#### [What needs to be done]
Print all the data, keeping every line exactly as it is.

┏━━

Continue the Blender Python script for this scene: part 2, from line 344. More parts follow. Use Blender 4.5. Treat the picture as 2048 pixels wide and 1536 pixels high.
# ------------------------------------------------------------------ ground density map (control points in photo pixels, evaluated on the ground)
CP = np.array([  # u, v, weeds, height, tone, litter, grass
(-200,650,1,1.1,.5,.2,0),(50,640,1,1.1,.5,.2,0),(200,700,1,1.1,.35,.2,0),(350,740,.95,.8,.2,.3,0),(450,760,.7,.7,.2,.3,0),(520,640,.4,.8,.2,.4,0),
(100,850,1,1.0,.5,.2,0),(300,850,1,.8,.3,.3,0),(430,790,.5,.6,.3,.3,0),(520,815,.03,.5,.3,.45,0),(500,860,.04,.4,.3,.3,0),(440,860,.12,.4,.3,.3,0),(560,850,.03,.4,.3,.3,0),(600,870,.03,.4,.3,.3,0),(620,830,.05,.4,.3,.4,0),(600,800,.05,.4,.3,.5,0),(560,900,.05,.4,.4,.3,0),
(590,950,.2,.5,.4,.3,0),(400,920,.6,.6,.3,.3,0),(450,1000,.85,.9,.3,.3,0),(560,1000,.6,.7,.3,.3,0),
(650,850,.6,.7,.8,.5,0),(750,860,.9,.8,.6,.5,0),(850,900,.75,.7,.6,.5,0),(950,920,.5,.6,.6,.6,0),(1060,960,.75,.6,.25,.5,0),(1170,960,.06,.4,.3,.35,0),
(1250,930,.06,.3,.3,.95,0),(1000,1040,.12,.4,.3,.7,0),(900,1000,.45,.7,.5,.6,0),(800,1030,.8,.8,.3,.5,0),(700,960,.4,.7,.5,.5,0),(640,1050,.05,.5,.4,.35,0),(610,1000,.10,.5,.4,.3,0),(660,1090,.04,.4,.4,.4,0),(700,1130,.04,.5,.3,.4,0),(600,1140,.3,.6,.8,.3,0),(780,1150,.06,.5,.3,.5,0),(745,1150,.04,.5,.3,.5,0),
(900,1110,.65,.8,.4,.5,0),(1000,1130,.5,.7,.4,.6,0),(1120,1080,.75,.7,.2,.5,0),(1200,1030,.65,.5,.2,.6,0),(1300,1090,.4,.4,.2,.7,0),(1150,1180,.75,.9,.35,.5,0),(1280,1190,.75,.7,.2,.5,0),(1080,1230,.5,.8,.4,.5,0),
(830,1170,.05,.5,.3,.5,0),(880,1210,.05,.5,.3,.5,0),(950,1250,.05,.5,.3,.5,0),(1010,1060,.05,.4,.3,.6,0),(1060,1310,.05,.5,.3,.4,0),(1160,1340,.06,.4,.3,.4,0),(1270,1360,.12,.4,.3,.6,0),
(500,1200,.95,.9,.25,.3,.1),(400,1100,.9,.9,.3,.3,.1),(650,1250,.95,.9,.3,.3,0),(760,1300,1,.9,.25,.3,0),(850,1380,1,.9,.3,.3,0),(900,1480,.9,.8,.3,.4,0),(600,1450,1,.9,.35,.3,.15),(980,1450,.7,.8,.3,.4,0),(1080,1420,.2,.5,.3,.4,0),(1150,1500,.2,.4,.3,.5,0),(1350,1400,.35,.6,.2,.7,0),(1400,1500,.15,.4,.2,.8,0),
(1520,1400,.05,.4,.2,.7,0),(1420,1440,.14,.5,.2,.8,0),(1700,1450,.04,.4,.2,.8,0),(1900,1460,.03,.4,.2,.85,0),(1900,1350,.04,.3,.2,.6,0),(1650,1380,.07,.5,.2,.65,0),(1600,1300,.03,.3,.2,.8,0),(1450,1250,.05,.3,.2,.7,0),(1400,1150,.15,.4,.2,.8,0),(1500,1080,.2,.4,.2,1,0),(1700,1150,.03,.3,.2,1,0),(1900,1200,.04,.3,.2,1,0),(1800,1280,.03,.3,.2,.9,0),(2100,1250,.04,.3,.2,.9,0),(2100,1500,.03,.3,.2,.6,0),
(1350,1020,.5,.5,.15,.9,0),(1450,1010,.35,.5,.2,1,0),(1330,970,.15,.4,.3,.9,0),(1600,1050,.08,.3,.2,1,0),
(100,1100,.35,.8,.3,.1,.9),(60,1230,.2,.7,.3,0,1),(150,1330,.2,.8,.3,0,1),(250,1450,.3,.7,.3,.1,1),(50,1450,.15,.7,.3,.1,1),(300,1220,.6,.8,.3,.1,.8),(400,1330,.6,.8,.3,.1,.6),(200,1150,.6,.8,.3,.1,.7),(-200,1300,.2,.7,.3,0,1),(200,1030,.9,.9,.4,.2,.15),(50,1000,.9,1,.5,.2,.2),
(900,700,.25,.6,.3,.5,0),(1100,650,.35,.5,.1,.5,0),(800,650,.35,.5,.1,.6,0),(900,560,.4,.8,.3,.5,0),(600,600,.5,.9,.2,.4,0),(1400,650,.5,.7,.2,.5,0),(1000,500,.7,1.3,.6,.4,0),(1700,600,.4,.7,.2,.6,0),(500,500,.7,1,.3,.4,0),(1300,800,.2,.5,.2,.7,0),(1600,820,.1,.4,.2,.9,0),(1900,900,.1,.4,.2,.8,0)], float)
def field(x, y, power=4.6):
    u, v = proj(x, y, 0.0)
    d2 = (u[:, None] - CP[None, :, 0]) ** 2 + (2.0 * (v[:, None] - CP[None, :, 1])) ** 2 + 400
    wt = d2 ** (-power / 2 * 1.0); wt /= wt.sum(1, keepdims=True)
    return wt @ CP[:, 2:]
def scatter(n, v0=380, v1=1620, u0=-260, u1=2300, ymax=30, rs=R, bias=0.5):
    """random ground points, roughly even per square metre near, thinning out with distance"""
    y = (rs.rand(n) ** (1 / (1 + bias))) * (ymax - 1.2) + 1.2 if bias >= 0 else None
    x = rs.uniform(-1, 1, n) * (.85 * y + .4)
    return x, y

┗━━

#### [Output]
Continue the Blender Python script for this scene: part 2, from line 344. More parts follow. Use Blender 4.5. Treat the picture as 2048 pixels wide and 1536 pixels high.
# ------------------------------------------------------------------ ground density map (control points in photo pixels, evaluated on the ground)
CP = np.array([  # u, v, weeds, height, tone, litter, grass
(-200,650,1,1.1,.5,.2,0),(50,640,1,1.1,.5,.2,0),(200,700,1,1.1,.35,.2,0),(350,740,.95,.8,.2,.3,0),(450,760,.7,.7,.2,.3,0),(520,640,.4,.8,.2,.4,0),
(100,850,1,1.0,.5,.2,0),(300,850,1,.8,.3,.3,0),(430,790,.5,.6,.3,.3,0),(520,815,.03,.5,.3,.45,0),(500,860,.04,.4,.3,.3,0),(440,860,.12,.4,.3,.3,0),(560,850,.03,.4,.3,.3,0),(600,870,.03,.4,.3,.3,0),(620,830,.05,.4,.3,.4,0),(600,800,.05,.4,.3,.5,0),(560,900,.05,.4,.4,.3,0),
(590,950,.2,.5,.4,.3,0),(400,920,.6,.6,.3,.3,0),(450,1000,.85,.9,.3,.3,0),(560,1000,.6,.7,.3,.3,0),
(650,850,.6,.7,.8,.5,0),(750,860,.9,.8,.6,.5,0),(850,900,.75,.7,.6,.5,0),(950,920,.5,.6,.6,.6,0),(1060,960,.75,.6,.25,.5,0),(1170,960,.06,.4,.3,.35,0),
(1250,930,.06,.3,.3,.95,0),(1000,1040,.12,.4,.3,.7,0),(900,1000,.45,.7,.5,.6,0),(800,1030,.8,.8,.3,.5,0),(700,960,.4,.7,.5,.5,0),(640,1050,.05,.5,.4,.35,0),(610,1000,.10,.5,.4,.3,0),(660,1090,.04,.4,.4,.4,0),(700,1130,.04,.5,.3,.4,0),(600,1140,.3,.6,.8,.3,0),(780,1150,.06,.5,.3,.5,0),(745,1150,.04,.5,.3,.5,0),
(900,1110,.65,.8,.4,.5,0),(1000,1130,.5,.7,.4,.6,0),(1120,1080,.75,.7,.2,.5,0),(1200,1030,.65,.5,.2,.6,0),(1300,1090,.4,.4,.2,.7,0),(1150,1180,.75,.9,.35,.5,0),(1280,1190,.75,.7,.2,.5,0),(1080,1230,.5,.8,.4,.5,0),
(830,1170,.05,.5,.3,.5,0),(880,1210,.05,.5,.3,.5,0),(950,1250,.05,.5,.3,.5,0),(1010,1060,.05,.4,.3,.6,0),(1060,1310,.05,.5,.3,.4,0),(1160,1340,.06,.4,.3,.4,0),(1270,1360,.12,.4,.3,.6,0),
(500,1200,.95,.9,.25,.3,.1),(400,1100,.9,.9,.3,.3,.1),(650,1250,.95,.9,.3,.3,0),(760,1300,1,.9,.25,.3,0),(850,1380,1,.9,.3,.3,0),(900,1480,.9,.8,.3,.4,0),(600,1450,1,.9,.35,.3,.15),(980,1450,.7,.8,.3,.4,0),(1080,1420,.2,.5,.3,.4,0),(1150,1500,.2,.4,.3,.5,0),(1350,1400,.35,.6,.2,.7,0),(1400,1500,.15,.4,.2,.8,0),
(1520,1400,.05,.4,.2,.7,0),(1420,1440,.14,.5,.2,.8,0),(1700,1450,.04,.4,.2,.8,0),(1900,1460,.03,.4,.2,.85,0),(1900,1350,.04,.3,.2,.6,0),(1650,1380,.07,.5,.2,.65,0),(1600,1300,.03,.3,.2,.8,0),(1450,1250,.05,.3,.2,.7,0),(1400,1150,.15,.4,.2,.8,0),(1500,1080,.2,.4,.2,1,0),(1700,1150,.03,.3,.2,1,0),(1900,1200,.04,.3,.2,1,0),(1800,1280,.03,.3,.2,.9,0),(2100,1250,.04,.3,.2,.9,0),(2100,1500,.03,.3,.2,.6,0),
(1350,1020,.5,.5,.15,.9,0),(1450,1010,.35,.5,.2,1,0),(1330,970,.15,.4,.3,.9,0),(1600,1050,.08,.3,.2,1,0),
(100,1100,.35,.8,.3,.1,.9),(60,1230,.2,.7,.3,0,1),(150,1330,.2,.8,.3,0,1),(250,1450,.3,.7,.3,.1,1),(50,1450,.15,.7,.3,.1,1),(300,1220,.6,.8,.3,.1,.8),(400,1330,.6,.8,.3,.1,.6),(200,1150,.6,.8,.3,.1,.7),(-200,1300,.2,.7,.3,0,1),(200,1030,.9,.9,.4,.2,.15),(50,1000,.9,1,.5,.2,.2),
(900,700,.25,.6,.3,.5,0),(1100,650,.35,.5,.1,.5,0),(800,650,.35,.5,.1,.6,0),(900,560,.4,.8,.3,.5,0),(600,600,.5,.9,.2,.4,0),(1400,650,.5,.7,.2,.5,0),(1000,500,.7,1.3,.6,.4,0),(1700,600,.4,.7,.2,.6,0),(500,500,.7,1,.3,.4,0),(1300,800,.2,.5,.2,.7,0),(1600,820,.1,.4,.2,.9,0),(1900,900,.1,.4,.2,.8,0)], float)
def field(x, y, power=4.6):
    u, v = proj(x, y, 0.0)
    d2 = (u[:, None] - CP[None, :, 0]) ** 2 + (2.0 * (v[:, None] - CP[None, :, 1])) ** 2 + 400
    wt = d2 ** (-power / 2 * 1.0); wt /= wt.sum(1, keepdims=True)
    return wt @ CP[:, 2:]
def scatter(n, v0=380, v1=1620, u0=-260, u1=2300, ymax=30, rs=R, bias=0.5):
    """random ground points, roughly even per square metre near, thinning out with distance"""
    y = (rs.rand(n) ** (1 / (1 + bias))) * (ymax - 1.2) + 1.2 if bias >= 0 else None
    x = rs.uniform(-1, 1, n) * (.85 * y + .4)
    return x, y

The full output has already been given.